▶ [Task statement] Begin with the first line of the material and copy each line word for word through the line that contains "for o in list(bpy.data.objects): bpy.data.objects.remove(o)"; the pictures are left out.

▶ [Data excerpt]
----------

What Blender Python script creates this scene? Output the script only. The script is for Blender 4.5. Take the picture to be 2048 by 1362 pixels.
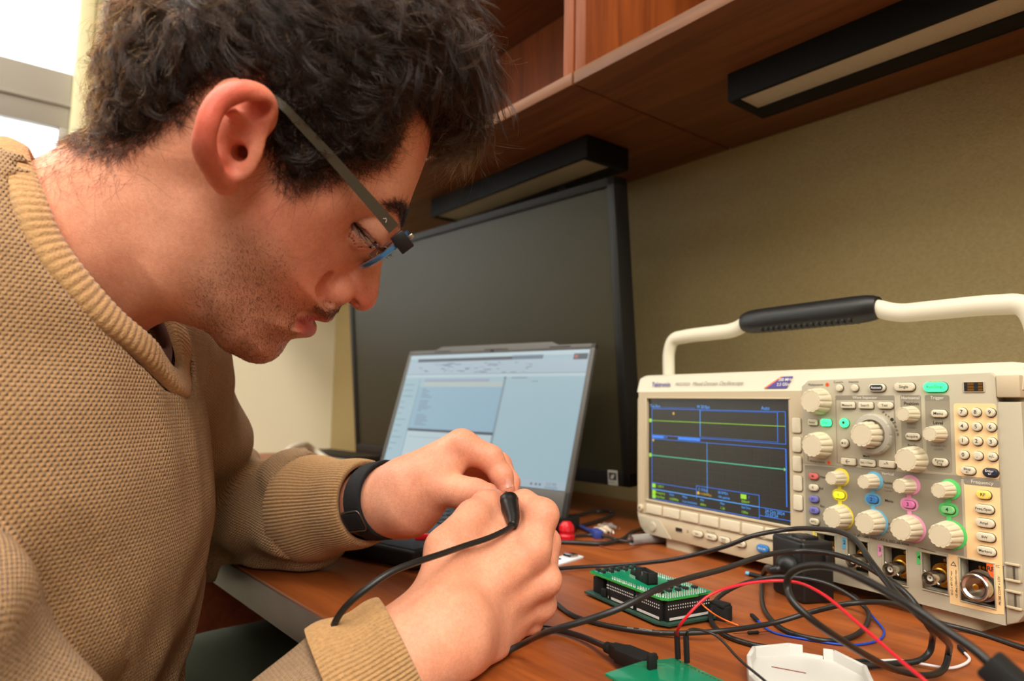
import bpy, bmesh, math, random
import numpy as np
from math import sin, cos, pi, radians, sqrt, atan2
from mathutils import Vector, Matrix, Euler
random.seed(7); rng = np.random.default_rng(7)
SC = bpy.context.scene
COL = SC.collection
for o in list(bpy.data.objects): bpy.data.objects.remove(o)

# ---------------------------------------------------------------- camera
CAM = np.array([.54934, -.63599, .90093])
PITCH, ROLL, YAW = .092465, .019845, .909369
FPX = 1365.33                                   # 24 mm lens on a 36 mm wide sensor, 2048 px wide
_f = np.array([-sin(YAW)*cos(PITCH), cos(YAW)*cos(PITCH), sin(PITCH)])
_r = np.array([cos(YAW), sin(YAW), 0.]); _u = np.cross(_r, _f)
FW, RT, UP = _f, cos(ROLL)*_r+sin(ROLL)*_u, cos(ROLL)*_u-sin(ROLL)*_r
cd = bpy.data.cameras.new('camera'); cam = bpy.data.objects.new('camera', cd); COL.objects.link(cam)
cam.matrix_world = Matrix(((RT[0], UP[0], -FW[0], CAM[0]), (RT[1], UP[1], -FW[1], CAM[1]), (RT[2], UP[2], -FW[2], CAM[2]), (0, 0, 0, 1)))
cd.lens = 24; cd.sensor_width = 36; cd.clip_start = .02; cd.clip_end = 60
cd.dof.use_dof = True; cd.dof.focus_distance = .47; cd.dof.aperture_fstop = 7.1
SC.camera = cam
# ---------------------------------------------------------------- world, lights, exposure
W = bpy.data.worlds.new('overcast_sky'); SC.world = W; W.use_nodes = True
W.node_tree.nodes['Background'].inputs[0].default_value = (.93, .97, 1, 1)
W.node_tree.nodes['Background'].inputs[1].default_value = 3.0
def area(name, loc, size, power, color, target):
    l = bpy.data.lights.new(name, 'AREA'); l.shape = 'RECTANGLE'; l.size, l.size_y = size; l.energy = power; l.color = color
    o = bpy.data.objects.new(name, l); COL.objects.link(o); o.location = loc
    o.rotation_euler = (Vector(target)-Vector(loc)).to_track_quat('-Z', 'Y').to_euler()
    return o
area('ceiling_troffer_light', (.25, -1.05, 2.55), (1.2, .6), 24, (1, .93, .83), (.25, -1.05, 0))
area('ceiling_troffer_light_window_side', (-.95, -1.5, 2.55), (1.2, .6), 26, (1, .96, .88), (-.95, -1.5, 0))
area('ceiling_troffer_light_door_side', (1.5, -.95, 2.55), (.6, 1.2), 40, (1, .93, .83), (1.2, -.9, 0))
area('ceiling_troffer_light_room_side', (1.0, -2.2, 2.5), (1.2, .6), 10, (1, .94, .84), (.5, -.9, .8))
area('side_fill_light', (2.2, -1.5, 2.0), (1.3, .9), 27, (1, .96, .9), (.1, -.5, 1.0))  # added unseen fill from the right for the face; no window there
SC.view_settings.view_transform = 'Standard'; SC.view_settings.look = 'None'
SC.view_settings.exposure = 0.3; SC.view_settings.gamma = 1; SC.view_settings.use_curve_mapping = False
SC.cycles.use_denoising = True
SC.cycles.max_bounces = 8

# ---------------------------------------------------------------- sight lines: a pixel of the photo and a known height, plane or distance give a point in the room
def ray(x, y): return FW+RT*(x-1024)/FPX+UP*(681-y)/FPX
def onz(x, y, z):
    d = ray(x, y); return CAM+d*((z-CAM[2])/d[2])
def onplane(x, y, P0, n):
    d = ray(x, y); return CAM+d*(((np.array(P0)-CAM)@np.array(n))/(d@np.array(n)))
def atd(x, y, dep): return CAM+ray(x, y)*dep
DESK = .74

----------

▶ [Response to this exercise]
What Blender Python script creates this scene? Output the script only. The script is for Blender 4.5. Take the picture to be 2048 by 1362 pixels.
import bpy, bmesh, math, random
import numpy as np
from math import sin, cos, pi, radians, sqrt, atan2
from mathutils import Vector, Matrix, Euler
random.seed(7); rng = np.random.default_rng(7)
SC = bpy.context.scene
COL = SC.collection
for o in list(bpy.data.objects): bpy.data.objects.remove(o)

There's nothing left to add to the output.